The Colombo Plan Council, comprises heads of diplomatic missions of member governments who are resident in Colombo, Sri Lanka. The President of the Council is nominated from among member countries annually on an alphabetical rotational basis. The Council meets every quarterly to identify important development issues facing its members and ensure the smooth implementation of the Consultative Committee`s decisions.

The Colombo Plan Secretariat, headed by a Secretary-General is located in Colombo, Sri Lanka, since 1951 and functions as the secretariat for the Consultative Committee and the Council. The Secretariat is responsible for the effective administration and implementation of the programmes of the Colombo Plan, in partnership with member countries and collaborating agencies.

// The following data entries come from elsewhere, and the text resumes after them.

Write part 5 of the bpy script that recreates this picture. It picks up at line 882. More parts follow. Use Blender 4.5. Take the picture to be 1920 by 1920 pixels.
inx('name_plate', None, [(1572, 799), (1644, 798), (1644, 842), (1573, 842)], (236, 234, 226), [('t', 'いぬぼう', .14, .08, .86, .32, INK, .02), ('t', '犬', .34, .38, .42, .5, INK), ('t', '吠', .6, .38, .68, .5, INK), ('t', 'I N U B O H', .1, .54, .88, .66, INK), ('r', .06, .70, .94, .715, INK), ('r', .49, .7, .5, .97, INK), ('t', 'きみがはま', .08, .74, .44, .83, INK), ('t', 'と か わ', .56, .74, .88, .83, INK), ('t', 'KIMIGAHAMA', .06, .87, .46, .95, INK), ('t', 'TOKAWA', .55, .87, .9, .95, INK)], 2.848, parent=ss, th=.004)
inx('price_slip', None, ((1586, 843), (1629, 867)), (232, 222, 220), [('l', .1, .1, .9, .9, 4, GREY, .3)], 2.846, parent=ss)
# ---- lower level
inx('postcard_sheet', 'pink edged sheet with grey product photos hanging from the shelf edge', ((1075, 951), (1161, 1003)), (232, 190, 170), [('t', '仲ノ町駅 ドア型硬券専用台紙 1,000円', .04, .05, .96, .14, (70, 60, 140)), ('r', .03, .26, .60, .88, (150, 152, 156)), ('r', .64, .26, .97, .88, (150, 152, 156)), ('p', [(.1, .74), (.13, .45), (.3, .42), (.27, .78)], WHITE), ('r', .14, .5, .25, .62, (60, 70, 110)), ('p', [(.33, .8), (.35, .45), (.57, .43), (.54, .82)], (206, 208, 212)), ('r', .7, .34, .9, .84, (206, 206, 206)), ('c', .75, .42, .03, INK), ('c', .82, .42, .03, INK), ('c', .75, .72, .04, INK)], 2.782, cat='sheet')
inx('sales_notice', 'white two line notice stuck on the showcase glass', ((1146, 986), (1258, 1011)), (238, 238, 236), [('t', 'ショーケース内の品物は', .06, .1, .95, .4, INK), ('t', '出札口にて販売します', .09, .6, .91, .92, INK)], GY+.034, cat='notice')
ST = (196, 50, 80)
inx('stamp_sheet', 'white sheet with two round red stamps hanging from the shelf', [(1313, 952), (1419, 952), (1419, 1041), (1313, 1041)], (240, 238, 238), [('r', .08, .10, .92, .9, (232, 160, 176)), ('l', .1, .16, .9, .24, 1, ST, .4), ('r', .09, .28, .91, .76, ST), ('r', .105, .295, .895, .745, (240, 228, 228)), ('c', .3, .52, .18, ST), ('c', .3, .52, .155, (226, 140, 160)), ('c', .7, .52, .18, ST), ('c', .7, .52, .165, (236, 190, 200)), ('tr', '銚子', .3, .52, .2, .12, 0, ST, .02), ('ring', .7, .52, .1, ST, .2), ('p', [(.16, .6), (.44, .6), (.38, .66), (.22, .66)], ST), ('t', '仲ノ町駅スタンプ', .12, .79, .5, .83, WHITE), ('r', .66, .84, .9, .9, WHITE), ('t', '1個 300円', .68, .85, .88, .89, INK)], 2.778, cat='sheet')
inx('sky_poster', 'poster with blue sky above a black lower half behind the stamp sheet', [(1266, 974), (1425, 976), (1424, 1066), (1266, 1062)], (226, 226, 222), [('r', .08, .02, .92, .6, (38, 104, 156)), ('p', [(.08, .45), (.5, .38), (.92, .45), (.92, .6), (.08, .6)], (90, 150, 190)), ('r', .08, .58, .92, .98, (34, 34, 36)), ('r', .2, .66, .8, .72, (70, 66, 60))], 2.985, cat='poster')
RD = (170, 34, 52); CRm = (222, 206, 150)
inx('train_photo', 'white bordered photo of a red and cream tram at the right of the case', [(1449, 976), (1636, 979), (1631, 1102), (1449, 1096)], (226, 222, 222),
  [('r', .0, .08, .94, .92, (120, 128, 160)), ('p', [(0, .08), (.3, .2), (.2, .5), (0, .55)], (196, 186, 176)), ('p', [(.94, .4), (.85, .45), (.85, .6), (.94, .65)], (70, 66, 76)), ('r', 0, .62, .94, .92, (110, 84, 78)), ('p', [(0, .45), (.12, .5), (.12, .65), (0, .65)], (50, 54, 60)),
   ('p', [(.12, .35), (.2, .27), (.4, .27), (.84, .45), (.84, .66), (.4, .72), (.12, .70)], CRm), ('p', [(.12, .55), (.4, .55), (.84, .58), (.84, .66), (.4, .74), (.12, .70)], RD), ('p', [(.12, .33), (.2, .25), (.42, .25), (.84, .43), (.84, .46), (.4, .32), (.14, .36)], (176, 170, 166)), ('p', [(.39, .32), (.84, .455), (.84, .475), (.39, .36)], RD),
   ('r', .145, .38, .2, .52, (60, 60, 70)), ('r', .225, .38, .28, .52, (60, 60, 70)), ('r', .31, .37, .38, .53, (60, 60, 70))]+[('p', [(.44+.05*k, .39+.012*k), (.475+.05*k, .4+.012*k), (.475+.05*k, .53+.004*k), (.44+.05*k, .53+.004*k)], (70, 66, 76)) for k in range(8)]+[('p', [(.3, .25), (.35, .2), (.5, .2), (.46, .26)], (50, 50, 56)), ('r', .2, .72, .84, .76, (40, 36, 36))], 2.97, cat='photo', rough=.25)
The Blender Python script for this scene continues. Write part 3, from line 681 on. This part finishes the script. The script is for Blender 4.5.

A special characteristic of the Colombo Plan is that the administrative costs of the Council and the Secretariat are borne equally by all member countries. However, the training programmes of the Colombo Plan are voluntarily funded by traditional as well as newly emerging donors among its member countries. Developing member countries are also encouraged to meet local currency costs whenever training programmes are held in their respective countries. The Colombo Plan training programmes are also funded by contributions from non-member governments and regional/international organizations.

The Colombo Plan has 4 permanent programmes:

  • Programme for Public Administration & Environment (PPA & ENV)
  • Programme for Private Sector Development (PPSD)
  • Drug Advisory Programme (DAP)
  • Long-Term Scholarships Programme (LTSP)

Indonesia, as one of the member country of CP had been benefited from the CP activities particularly through the scholarship programmes for training and education through the year 1995-2007, and it is noted that 1131 Indonesian partisipants took part in the aforesaid programmes. On the other hand, Indonesia through National Drug Agency (BNN) have also been very active, in collaboration with CP and the Nahdatul Ulama on the implementation of joint cooperation on the countervailing of Drug Abuse programmme.

The 41st Colombo Plan Consultative Committee Meeting (CCM) in August 2008 in Kuala Lumpur agreed the Colombo Plan's Strategic Vision 2025 that will be reflected and implemented in the colombo Plan's Annual Programme. In that meeting Indonesia offered to co-sponsor  Training Course on Economic and Social Studies that covers Local Economic Development, Poverty Reduction, Micro Finance and Family Planning  to be held in 2010.